This is probably Hothouse by Brian Aldiss. An abridged version was published as The Long Afternoon of Earth.

I'm going to need to quote a lot from Wikipedia, because I don't have a copy of the book and it's been over two decades since I read any of it.
the story is about a man, who is expelled from matriarchal squad to live on his own in jungle ... One woman from the group decides to go with the man. On their journey they meet some alien species, which can sit atop a human’s head and connect with their brain.
The story is set on a jungle-like Earth in the far future. When it begins, we follow the members of a small nomadic tribe. I think it was so small that "hunting party" was more accurate. The tribe was matriarchal, and was led by a woman called Lily-yo.
From Wikipedia:
Walking back to the forest through "Nomansland" – the lethal interface-area between land and sea, Gren is waylaid by a "morel", a sentient fungus which attaches itself to his head and forms a symbiotic relationship. After a power-struggle, Gren leaves the tribe with his girlfriend Poyly, also taken over by the morel.
The sentient fungus was probably an evolved descendant of Earth fungi, as opposed to an alien species.
I think there are also bug species who are active only during the day, but not at night, and are suffering from attacks from species who can be active at night.
There are recognisable insect species - from Wikipedia:
the descendants of four species of social insects remain – tigerflies (evolved from wasps), tree-bees, plant-ants and termights (from termites)
Furthermore, the human protagonists are mutated (implausibly!) into creatures known as Flymen. These could fly, and I think they were Jeff-Goldblum-style insect/human hybrids.
Returning to the morel:
It's discovered that long ago, people and aliens lived constantly in this kind of symbiosis.

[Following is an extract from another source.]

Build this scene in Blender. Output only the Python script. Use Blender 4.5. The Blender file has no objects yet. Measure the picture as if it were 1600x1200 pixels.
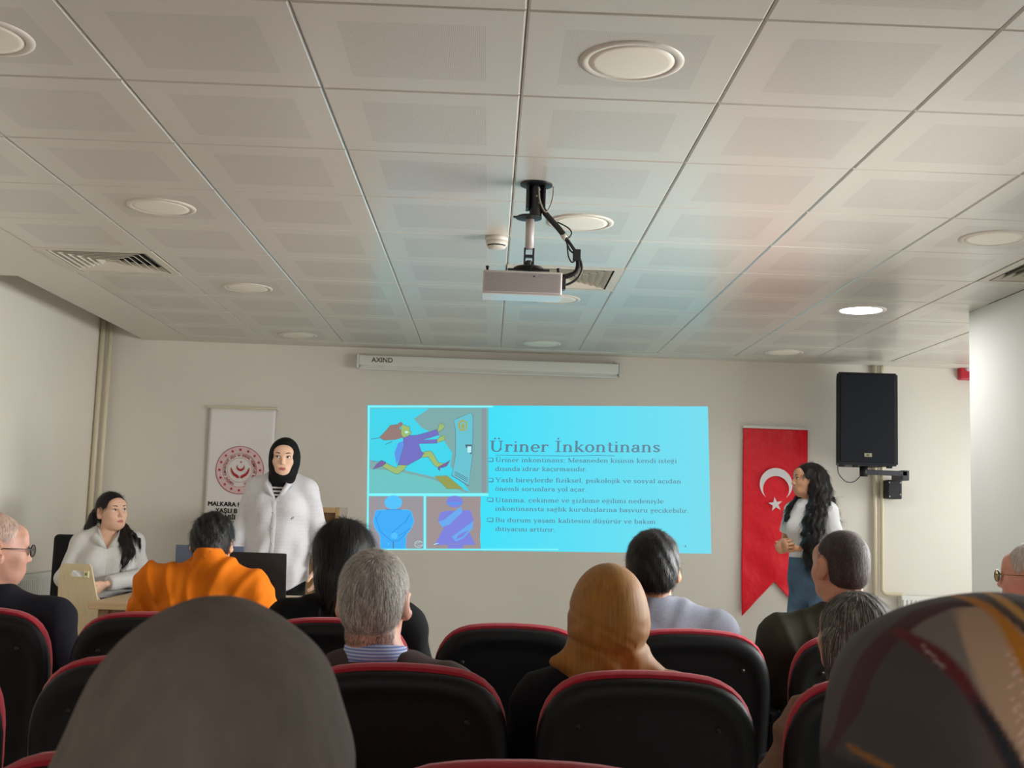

A Goodreads review backs this up:
Mankind entered into a contract with a parasite that gave us our intelligence in the deep past. A fungus that, when combined with another living creature, makes it smarter. With time, it moved from being a crown of spongy fungus that looked like a brain to inhabit the slowly enlarged cavity of our modern heads, until all man thought this was the natural order. When the sun aged and became deadly to the fungus, mankind fell into the state of beasts again.
EDIT:
As for "active during the day, but not at night" - the Earth is tidally locked to the Sun in this story, so it doesn't sound like that matches. I also couldn't find anything to match "The protagonist is helping the bug species by installing batteries on them."
However, one of the other answers mentions Alan Dean Foster's "Sentenced to Prism", and that book does have an insect or caterpillar-like species who are "at the mercy of night-roaming organosilicates" until the protagonist comes up with the idea of a battery.
I think OP is remembering Hothouse, but with some aspects of Sentenced to Prism having become mixed in with those memories.